Scholars note that a symbiotic relationship existed between the two peoples: Jews were Arabized and Arabic speaking and, over the centuries, Arabs had absorbed Jewish beliefs and practices. There were Jewish merchants and Jewish Bedouin, farmers, poets and warriors. What today is the center of Islam, the Ka’ba in Mecca, has ancient Semitic roots: Adam, Noah, Abraham, Moses and others were associated with it long before the rise of Islam.  Both Jews and Arabs were believed to be descendants of Abraham, an idol of whom could be viewed inside the pre-Islamic Ka’ba.
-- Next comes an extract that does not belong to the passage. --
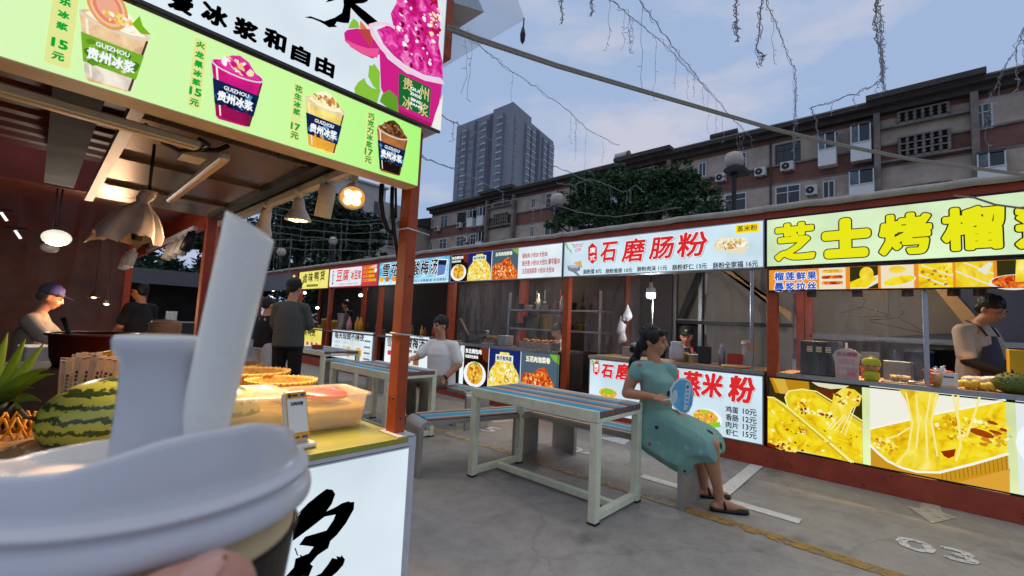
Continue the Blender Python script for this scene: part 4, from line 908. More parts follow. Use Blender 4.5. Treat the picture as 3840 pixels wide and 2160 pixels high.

Since their earliest times Christian groups were established in Syria and Mesopotamia. In CE 313, the Emperor Constantine made Christianity legal and it became accepted as the imperial religion by Rome. The First Council of Nicaea in AD 325, declared Christ to be both fully God and fully man and established belief in the Trinity which represented God as three in one: the Father, Son and Holy Spirit. Those who disagreed with this new orthodox position, Nestorians, Gnostics, and Arians for example, were excommunicated and declared heretics. Many fled from persecution, beyond the reach of the Byzantine Empire into the Persian and Arab worlds. Theirs was a proselytizing faith and as they spread throughout the Peninsula a number of tribes were converted. The Ghassanids, who wintered on the border of Byzantium, became the largest early Christian tribal community, the Nabateans another, and by the sixth century the Yemenite city of Najran was a center of Arab Christianity.